Enrico Letta przyleciał w czwartek do Warszawy. To już piąta stolica Europy, którą odwiedza od przejęcia władzy zaledwie dwa tygodnie temu. I wszędzie przekonuje do tego samego: zbudowania w Unii koalicji państw, które są przeciwne forsowanej przez Angelę Merkel strategii zaciskania pasa.
Kraje południa Europy od dawna bezskutecznie sprzeciwiały się postulatom Berlina. Ale tym razem bunt chyba się uda.
– Letta ma asa w rękawie: największy, poza Stanami Zjednoczonymi i Japonią, dług na świecie.
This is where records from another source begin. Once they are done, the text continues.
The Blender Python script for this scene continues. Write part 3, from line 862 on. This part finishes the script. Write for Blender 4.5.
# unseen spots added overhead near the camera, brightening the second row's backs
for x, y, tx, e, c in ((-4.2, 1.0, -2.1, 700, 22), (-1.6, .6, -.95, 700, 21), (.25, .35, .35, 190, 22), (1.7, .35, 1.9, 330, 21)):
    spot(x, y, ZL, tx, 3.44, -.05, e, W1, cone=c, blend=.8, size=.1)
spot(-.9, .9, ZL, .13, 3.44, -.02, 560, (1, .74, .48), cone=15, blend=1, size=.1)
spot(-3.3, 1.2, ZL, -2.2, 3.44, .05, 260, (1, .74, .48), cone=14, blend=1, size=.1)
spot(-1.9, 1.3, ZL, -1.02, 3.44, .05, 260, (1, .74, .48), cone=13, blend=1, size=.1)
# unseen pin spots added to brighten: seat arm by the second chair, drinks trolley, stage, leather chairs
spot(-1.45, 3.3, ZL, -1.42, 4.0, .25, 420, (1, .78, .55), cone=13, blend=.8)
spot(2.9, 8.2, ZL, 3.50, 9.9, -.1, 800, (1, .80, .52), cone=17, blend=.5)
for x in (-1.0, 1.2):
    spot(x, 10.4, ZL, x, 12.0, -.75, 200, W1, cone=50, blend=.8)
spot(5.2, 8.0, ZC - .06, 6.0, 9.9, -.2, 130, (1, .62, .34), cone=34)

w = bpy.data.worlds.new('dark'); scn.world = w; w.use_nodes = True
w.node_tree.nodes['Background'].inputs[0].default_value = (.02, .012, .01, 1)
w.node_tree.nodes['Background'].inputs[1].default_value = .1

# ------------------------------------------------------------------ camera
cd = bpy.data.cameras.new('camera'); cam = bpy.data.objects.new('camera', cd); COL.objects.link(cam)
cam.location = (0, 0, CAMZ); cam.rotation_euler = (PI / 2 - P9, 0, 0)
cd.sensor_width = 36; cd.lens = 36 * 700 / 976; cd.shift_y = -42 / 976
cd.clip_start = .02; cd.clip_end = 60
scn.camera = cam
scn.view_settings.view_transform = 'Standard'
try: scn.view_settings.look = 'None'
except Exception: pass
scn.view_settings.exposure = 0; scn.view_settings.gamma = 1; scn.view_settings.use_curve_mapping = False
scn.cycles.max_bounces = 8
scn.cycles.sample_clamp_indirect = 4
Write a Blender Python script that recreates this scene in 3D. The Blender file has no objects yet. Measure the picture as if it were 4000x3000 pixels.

Jeśli inwestorzy dojdą do wniosku, że Włochy tych dwóch bilionów euro nie będą w stanie spłacić, wybuchnie na rynkach panika, która rozsadzi strefę euro, bo nawet Niemcy nie będą w stanie jej opanować. To zupełnie inna skala problemu niż Grecja czy Portugalia – mówi „Rz" Marco Incerti z Center for European Policy Studies (CEPS) w Brukseli.
Berlusconi kieruje z tylnego fotela
Letta stoi na czele egzotycznej i bardzo chwiejnej koalicji łączącej dotychczasowych śmiertelnych wrogów: lewicową Partię Demokratyczną, prawicowy Lud Wolności i centrystów byłego technokratycznego premiera Mario Montiego. Uwikłany w oskarżenia o seks z nieletnią i unikanie płacenia podatków lider Ludu Wolności Silvio Berlusconi może w każdej chwili doprowadzić do upadku rządu. Na razie go popiera, ale w zamian za poluzowanie finansów państwa.
– Samo zaciskanie pasa zabije nas. Polityka na rzecz wzrostu nie może już czekać ani jednego dnia dłużej – obiecał Letta przed głosowaniem nad wotum zaufania dla jego rządu 29 kwietnia.